La question des alliances pose en même temps celle de la gouvernabilité de l’Allemagne dès lors que semble s’établir durablement un système à cinq partis, contre quatre et trois dans les décennies antérieures. Dans la mesure où il ne peut être assuré qu’il suffise à un « grand » parti d’obtenir le soutien d’un « petit » pour former une coalition gouvernementale stable, la perspective de la reconduction d’une grande coalition entre les grands partis, seuls susceptibles de former une majorité, s’en trouve confortée. Cette perspective pose à son tour la question du fonctionnement de la démocratie en Allemagne dès l’instant qu’elle n’aurait d’autre perspective à l’avenir que d'être gouvernée par une coalition de partis qui, au fond, devraient s’opposer et ne s’unir que de façon exceptionnelle et … dont le nombre d’adhérents a fondu ces vingt dernières années1. Du moins, y-a-t-il, en comparaison avec la Grande coalition des années 1966-69 une différence non négligeable. Face aux deux géants qu’étaient alors la CDU/CSU (47,6%) et le SPD (39,3%), l’opposition représentée par le FDP (9,5%) était réduite à la portion congrue. Au moins y a-t-il depuis 2005 une opposition visible et audible, représentée à Berlin par les Libéraux (9,8%), Die Linke (8,7%) et les Verts (8,1%), soit au total 26,6 % des votes exprimés. Mais cette évolution fait aussi problème puisque elle fait apparaître l’effritement des deux grands partis de rassemblement populaire : en 1966, CDU/CSU et SPD totalisaient 86,9% des voix ; en 2005, ils n’en représentaient plus que 69,4%. Les sondages d’opinion du début de l’année 2009 les créditent, ensemble, de seulement 60% des intentions de vote (35% pour la CDU/CSU et 25% pour le SPD).
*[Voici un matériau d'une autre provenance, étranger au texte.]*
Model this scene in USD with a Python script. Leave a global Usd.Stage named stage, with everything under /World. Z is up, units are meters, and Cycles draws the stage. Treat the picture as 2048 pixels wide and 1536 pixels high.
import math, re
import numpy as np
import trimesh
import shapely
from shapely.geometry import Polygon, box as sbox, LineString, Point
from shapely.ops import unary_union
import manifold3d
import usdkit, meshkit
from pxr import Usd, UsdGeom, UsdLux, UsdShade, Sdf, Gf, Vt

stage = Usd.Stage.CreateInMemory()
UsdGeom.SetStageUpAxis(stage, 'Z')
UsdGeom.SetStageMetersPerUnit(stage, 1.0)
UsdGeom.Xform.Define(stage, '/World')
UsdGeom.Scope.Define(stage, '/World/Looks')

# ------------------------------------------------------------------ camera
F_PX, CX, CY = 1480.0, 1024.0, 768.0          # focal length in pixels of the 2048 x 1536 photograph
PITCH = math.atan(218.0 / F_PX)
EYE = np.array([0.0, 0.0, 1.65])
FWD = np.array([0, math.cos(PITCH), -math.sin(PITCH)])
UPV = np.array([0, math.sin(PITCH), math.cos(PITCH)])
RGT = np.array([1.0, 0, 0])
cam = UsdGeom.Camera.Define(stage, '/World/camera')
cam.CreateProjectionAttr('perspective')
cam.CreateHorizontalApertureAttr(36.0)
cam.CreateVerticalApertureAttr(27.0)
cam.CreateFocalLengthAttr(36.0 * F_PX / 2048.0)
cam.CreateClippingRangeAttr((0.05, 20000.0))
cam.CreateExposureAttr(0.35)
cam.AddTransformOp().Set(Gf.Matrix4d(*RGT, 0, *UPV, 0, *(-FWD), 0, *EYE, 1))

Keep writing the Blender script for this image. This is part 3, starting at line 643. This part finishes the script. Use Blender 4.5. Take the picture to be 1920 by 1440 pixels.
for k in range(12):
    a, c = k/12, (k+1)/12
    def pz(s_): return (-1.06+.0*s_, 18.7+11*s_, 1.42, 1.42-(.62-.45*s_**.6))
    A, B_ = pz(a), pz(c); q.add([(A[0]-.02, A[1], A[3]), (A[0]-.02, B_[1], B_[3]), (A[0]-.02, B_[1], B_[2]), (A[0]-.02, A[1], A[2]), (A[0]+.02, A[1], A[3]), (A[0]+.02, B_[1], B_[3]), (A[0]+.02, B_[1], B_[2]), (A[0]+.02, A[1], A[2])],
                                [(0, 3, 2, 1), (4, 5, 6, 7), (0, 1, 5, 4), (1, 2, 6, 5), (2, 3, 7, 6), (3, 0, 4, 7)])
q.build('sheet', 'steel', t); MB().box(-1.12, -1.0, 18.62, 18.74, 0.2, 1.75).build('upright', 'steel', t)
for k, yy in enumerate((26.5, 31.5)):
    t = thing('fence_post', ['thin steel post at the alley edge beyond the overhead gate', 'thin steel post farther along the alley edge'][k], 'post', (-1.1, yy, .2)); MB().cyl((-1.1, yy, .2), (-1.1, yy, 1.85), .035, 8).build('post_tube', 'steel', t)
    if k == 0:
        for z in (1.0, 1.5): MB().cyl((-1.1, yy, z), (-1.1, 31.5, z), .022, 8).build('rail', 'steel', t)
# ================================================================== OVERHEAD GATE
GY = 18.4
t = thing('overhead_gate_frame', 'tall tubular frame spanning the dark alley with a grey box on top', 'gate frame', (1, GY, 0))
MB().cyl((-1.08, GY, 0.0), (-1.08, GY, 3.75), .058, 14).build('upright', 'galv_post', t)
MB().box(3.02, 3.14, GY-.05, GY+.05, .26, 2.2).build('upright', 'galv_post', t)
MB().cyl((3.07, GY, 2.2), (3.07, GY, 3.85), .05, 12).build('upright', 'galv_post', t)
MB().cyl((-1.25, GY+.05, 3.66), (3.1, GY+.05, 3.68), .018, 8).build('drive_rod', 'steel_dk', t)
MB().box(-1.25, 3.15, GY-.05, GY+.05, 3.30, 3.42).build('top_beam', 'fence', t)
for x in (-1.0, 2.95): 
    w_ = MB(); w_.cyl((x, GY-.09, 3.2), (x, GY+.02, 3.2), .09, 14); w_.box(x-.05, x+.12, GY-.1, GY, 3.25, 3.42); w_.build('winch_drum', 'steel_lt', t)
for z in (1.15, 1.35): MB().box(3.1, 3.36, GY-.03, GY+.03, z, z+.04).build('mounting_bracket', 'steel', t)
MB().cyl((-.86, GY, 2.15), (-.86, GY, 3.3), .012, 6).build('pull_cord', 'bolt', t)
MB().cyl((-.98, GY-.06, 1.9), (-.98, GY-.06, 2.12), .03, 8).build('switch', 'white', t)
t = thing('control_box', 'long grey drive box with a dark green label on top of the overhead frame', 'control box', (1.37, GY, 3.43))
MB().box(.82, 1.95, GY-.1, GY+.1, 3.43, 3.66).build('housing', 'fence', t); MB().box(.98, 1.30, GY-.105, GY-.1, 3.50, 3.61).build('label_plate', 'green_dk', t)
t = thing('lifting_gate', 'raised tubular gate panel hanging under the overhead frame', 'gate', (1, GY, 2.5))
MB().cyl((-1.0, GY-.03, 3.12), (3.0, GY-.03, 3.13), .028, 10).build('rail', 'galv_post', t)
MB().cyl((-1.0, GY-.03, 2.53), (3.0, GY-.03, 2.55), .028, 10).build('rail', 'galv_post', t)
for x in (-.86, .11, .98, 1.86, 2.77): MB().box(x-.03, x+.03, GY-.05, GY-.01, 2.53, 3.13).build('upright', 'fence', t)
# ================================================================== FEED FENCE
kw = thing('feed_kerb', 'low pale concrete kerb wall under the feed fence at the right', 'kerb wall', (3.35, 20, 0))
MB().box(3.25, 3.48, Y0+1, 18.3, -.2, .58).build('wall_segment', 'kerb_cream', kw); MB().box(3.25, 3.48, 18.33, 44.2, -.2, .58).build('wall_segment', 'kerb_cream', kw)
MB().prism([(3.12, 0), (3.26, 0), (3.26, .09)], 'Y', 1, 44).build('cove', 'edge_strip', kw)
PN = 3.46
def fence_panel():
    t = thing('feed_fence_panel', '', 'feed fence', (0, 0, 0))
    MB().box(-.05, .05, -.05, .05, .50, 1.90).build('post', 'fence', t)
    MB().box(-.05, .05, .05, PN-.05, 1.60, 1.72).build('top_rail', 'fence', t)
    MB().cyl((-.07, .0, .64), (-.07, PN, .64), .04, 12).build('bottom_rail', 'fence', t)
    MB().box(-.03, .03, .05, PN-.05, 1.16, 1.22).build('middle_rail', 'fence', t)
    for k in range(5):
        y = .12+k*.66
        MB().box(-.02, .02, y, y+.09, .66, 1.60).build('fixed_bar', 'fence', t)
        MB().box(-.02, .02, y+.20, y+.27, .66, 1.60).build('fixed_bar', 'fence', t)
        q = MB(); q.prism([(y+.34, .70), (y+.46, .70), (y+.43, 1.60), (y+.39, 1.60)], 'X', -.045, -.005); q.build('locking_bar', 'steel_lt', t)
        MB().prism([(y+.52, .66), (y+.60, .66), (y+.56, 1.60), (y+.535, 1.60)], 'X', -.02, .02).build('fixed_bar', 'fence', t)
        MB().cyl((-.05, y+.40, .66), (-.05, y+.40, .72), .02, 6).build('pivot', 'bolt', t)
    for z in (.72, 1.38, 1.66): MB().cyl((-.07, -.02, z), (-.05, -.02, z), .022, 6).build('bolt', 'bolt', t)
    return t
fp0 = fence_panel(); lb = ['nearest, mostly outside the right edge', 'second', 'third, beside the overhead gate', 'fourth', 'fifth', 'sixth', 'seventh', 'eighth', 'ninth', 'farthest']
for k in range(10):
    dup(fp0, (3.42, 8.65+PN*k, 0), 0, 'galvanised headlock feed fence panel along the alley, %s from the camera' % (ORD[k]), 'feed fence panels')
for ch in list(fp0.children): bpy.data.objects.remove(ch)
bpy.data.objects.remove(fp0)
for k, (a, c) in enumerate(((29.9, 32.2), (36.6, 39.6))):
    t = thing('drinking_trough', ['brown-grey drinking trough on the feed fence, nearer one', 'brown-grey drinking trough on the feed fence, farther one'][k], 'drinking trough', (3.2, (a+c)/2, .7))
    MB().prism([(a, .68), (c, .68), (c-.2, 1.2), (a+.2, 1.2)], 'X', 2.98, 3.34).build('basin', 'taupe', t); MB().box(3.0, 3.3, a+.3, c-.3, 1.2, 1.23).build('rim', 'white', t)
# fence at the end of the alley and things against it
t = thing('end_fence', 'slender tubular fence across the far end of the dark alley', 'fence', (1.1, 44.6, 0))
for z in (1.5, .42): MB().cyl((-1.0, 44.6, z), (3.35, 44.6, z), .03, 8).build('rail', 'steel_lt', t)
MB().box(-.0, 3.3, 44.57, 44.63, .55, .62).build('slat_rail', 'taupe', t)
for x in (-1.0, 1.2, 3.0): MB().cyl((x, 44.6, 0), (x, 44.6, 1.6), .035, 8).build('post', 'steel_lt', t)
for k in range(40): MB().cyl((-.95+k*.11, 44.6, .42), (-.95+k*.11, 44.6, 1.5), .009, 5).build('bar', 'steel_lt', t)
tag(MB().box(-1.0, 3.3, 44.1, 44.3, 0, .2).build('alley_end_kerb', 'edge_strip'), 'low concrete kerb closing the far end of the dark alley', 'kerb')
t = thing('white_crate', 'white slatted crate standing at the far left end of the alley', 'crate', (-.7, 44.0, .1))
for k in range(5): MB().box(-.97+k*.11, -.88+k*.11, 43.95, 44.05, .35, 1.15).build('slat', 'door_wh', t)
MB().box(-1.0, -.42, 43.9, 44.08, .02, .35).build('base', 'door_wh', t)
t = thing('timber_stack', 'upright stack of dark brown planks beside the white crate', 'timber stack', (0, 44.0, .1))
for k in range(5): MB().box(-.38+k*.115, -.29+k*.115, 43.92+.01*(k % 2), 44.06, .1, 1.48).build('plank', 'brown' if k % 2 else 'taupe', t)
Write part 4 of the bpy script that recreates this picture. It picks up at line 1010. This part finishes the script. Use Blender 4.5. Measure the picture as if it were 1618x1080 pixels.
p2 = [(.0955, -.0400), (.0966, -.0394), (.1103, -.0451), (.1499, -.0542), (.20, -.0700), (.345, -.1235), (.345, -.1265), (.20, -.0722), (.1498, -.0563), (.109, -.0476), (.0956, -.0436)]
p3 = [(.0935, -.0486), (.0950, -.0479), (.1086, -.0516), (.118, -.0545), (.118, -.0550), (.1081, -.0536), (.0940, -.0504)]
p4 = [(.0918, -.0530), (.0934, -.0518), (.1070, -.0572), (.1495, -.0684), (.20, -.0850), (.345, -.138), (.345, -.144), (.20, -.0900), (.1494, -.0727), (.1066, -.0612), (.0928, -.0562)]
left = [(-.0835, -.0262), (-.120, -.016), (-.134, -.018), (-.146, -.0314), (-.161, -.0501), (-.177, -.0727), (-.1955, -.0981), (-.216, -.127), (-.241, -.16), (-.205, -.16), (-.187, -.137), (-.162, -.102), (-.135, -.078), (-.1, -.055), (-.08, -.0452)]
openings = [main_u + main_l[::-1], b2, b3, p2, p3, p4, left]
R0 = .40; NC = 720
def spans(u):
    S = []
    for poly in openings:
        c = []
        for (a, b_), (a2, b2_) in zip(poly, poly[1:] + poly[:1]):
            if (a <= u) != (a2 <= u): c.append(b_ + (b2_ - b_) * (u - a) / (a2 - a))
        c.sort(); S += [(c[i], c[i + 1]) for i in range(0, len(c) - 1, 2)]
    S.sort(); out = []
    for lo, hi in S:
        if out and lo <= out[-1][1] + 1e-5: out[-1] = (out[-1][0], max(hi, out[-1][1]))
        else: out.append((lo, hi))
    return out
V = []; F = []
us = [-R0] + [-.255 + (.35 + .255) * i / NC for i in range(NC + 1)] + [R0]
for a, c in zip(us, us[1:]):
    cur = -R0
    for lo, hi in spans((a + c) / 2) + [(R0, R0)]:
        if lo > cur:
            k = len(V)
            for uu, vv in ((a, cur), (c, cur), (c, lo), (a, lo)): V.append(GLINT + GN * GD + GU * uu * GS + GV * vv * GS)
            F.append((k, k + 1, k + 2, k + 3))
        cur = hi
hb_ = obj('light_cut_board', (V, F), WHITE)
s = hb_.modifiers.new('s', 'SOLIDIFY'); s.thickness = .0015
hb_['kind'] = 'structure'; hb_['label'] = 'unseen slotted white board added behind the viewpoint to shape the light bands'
Les trois autres partis sont crédités de 11 à 12% des intentions votes avec un avantage au FDP qui, selon certains instituts de sondage, pourrait même atteindre18% des voix2 ! Et ces trois partis de se voir en passe de se transformer en partis de rassemblement populaire, sur le modèle de la CDU/CSU et du SPD. On relèvera que les partis d’extrême droite, malgré leurs offensives pour attirer l’attention sur eux, restent cantonnés nettement en dessous des 5%, la fonction tribunicienne d’expression populiste du malaise social revenant à Die Linke. Les élections fédérales du 27 septembre prochains s’annoncent plus passionnantes que jamais.

- Jérôme VAILLANT -

A lire : nos collaborateurs publient ailleurs

Notre équipe est particulièrement active. Jean-Louis Georget vient de donner un très bon article sur la CDU/CSU au dernier numéro de la Revue d’Allemagne (Strasbourg). Jacques-Pierre Gougeon prépare un dossier « L’Allemagne, une nouvelle puissance ? » pour le cahier d’été (juin-juillet 2009) de la Revue internationale et stratégique (Paris, Iris) avec, outre des entretiens, les contributions suivantes : L’Allemagne puissance, par Jacques-Pierre Gougeon - Les relations germano-américaines : une nouvelle perspective, par Karsten Voigt - L’Allemagne et la Russie, par Stephan Martens - France-Allemagne : vers une nouvelle rivalité ?, par Jacques-Pierre Gougeon - L’Allemagne et l’Europe, par Maxime Lefebvre -L’Allemagne et l’Asie, par Olivier Guillard - Quelle politique de défense ?, par Jean-Pierre Maulny - La nouvelle politique culturelle extérieure de l’Allemagne, par Andreas Görgen - Une économie malmenée insérée dans la mondialisation, par Benoît Chervarlier - Le nouveau paysage politique allemand, par Jérôme Vaillant - Un modèle social en sursis ?, par Brigitte Lestrade - Le débat allemand en matière d’intégration et d’immigration, par Ernst Hillebrand - L’Allemagne face à son histoire, par Hélène Miard-Delacroix.

Notes

1. De partis de masse dépassant en 1977 le million d’adhérents, le SPD n’en compte plus que la moitié aujourd’hui, la CDU/CSU en compte légèrement plus, mais a vu ses effectifs fondre également d’environ 300.000.